Thesis Research


Tuesday, February 06, 2007

London.pl

Source: Internet Art

pg. 160-163: “Finally, not all software art exists in a functional state; some of it remains purely propositional. Moving away from the explorations of functionality and visualization in the previously discussed works, Graham Harwood’s London.pl (2001) exists in an even less objectified form than an application: it is simply a script in Perl (a language designed for processing text). ...
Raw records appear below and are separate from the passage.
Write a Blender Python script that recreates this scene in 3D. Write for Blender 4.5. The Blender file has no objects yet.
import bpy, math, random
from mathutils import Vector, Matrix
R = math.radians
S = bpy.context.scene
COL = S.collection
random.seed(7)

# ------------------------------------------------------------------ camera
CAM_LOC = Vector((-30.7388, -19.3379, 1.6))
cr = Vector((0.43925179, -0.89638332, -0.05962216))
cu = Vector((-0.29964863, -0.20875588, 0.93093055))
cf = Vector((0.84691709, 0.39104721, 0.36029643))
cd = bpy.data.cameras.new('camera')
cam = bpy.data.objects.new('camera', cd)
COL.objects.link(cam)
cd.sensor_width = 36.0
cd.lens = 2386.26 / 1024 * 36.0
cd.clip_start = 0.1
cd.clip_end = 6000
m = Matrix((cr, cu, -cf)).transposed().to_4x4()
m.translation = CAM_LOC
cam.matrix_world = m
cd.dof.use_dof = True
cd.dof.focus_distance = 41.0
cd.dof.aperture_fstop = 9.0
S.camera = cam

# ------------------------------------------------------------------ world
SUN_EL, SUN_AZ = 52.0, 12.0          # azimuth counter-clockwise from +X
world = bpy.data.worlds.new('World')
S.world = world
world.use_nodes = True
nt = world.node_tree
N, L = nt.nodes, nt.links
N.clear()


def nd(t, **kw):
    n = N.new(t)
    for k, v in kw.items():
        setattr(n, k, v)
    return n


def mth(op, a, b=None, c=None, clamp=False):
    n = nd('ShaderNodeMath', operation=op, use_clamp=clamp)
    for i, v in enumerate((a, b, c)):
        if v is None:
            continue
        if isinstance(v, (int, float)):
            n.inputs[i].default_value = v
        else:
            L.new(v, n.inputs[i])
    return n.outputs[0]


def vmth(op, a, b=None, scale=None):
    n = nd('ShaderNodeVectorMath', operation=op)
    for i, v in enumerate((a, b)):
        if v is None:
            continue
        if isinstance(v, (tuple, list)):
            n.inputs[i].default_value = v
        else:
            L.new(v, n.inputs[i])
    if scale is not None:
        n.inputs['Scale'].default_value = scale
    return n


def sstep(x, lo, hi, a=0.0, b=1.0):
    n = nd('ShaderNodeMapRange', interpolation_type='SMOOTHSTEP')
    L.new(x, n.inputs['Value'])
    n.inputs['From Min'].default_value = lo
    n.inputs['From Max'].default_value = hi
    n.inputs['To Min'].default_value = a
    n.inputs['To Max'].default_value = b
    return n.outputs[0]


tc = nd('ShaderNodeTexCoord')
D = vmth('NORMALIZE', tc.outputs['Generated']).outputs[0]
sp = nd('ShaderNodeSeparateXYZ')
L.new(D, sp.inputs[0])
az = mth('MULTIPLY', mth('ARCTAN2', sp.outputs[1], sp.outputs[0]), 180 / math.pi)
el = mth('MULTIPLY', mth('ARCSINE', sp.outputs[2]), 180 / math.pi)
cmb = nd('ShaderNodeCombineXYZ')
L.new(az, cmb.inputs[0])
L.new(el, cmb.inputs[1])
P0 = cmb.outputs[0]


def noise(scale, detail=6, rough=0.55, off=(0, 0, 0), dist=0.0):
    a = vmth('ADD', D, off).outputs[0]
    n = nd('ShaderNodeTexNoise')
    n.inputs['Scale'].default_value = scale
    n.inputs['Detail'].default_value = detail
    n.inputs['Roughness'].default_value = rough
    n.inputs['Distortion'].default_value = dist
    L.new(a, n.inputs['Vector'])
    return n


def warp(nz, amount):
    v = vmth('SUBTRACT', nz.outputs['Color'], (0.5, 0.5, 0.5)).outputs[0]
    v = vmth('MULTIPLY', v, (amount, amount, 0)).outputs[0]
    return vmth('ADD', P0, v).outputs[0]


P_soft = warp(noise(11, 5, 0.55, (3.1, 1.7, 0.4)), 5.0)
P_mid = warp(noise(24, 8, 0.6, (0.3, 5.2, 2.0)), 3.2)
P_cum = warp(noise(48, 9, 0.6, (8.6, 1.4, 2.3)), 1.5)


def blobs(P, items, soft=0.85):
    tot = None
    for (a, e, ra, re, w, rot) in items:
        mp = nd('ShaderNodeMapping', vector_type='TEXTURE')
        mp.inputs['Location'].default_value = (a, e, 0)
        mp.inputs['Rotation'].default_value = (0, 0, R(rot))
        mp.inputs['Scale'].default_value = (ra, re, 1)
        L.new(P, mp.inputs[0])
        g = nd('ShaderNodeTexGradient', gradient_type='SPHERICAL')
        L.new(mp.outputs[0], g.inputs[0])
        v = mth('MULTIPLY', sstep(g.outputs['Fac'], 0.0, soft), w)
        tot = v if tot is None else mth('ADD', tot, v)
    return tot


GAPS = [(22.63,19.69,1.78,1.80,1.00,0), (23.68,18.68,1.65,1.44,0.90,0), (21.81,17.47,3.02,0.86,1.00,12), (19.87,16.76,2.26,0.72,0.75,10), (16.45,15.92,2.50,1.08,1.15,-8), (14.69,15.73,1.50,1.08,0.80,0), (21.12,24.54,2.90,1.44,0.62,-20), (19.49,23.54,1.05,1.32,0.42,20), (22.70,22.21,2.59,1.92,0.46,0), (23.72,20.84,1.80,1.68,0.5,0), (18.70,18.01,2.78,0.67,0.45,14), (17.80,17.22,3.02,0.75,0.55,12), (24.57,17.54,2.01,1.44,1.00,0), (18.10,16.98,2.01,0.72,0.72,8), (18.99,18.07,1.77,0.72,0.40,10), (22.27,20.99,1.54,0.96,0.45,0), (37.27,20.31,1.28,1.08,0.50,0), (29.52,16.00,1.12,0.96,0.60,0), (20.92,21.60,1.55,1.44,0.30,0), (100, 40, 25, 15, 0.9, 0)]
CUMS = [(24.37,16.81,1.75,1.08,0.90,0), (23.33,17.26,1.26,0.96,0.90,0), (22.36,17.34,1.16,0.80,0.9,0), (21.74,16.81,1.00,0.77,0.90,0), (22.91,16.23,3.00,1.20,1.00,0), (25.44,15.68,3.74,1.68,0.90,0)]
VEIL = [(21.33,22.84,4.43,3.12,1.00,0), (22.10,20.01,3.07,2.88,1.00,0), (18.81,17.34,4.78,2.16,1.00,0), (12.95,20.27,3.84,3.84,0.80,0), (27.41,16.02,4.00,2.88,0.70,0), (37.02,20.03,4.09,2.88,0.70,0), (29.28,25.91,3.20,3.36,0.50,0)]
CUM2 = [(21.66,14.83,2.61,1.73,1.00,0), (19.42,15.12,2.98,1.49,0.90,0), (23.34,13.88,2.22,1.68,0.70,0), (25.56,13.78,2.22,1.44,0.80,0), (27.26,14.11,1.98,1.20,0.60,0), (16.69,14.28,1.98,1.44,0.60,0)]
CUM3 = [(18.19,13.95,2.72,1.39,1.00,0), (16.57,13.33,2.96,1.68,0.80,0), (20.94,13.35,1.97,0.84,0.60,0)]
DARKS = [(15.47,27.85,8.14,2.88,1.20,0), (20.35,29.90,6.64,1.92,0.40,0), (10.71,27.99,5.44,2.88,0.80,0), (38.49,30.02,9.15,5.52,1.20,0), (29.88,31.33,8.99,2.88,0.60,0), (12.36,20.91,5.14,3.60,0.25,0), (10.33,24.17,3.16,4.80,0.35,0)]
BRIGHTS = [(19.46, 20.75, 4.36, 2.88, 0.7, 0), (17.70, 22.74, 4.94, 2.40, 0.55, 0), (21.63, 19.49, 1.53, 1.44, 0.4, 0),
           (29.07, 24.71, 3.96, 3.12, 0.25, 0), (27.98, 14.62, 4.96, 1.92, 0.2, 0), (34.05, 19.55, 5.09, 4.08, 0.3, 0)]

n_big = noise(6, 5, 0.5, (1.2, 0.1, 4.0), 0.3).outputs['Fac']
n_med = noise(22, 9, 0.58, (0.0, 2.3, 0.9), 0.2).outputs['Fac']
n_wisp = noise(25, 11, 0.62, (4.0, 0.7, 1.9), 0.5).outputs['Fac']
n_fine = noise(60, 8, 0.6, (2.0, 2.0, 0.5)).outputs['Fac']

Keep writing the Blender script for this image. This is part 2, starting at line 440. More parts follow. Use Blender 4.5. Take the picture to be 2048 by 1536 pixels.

London.pl consists of a program that calculates the collective lung capacity of children in London who have been, in the artist’s words, ‘beaten, enslaved, fucked, and exploited to death’ since 1972 (at the time of Britain’s Industrial Revolution). The vital statistic is used to time a scream—the collective scream of these children—to be broadcast in London in the hope of redressing what that artist cites as an ‘imbalance of imagination and innocence’. The consequences of the Industrial Revolution are also alluded to in quotations from William Blake’s Songs of Innocence and Experience, which are remixed in the code along with the artist’s premise and the Perl commands. In this work, code calculates the forman consequences of the artist’s prescription for England. Engineering and functionality are designed but sidelined, and the work instead draws attention to its socially inspired internal content. It is the concept that gives the work its strength, not its materiality.”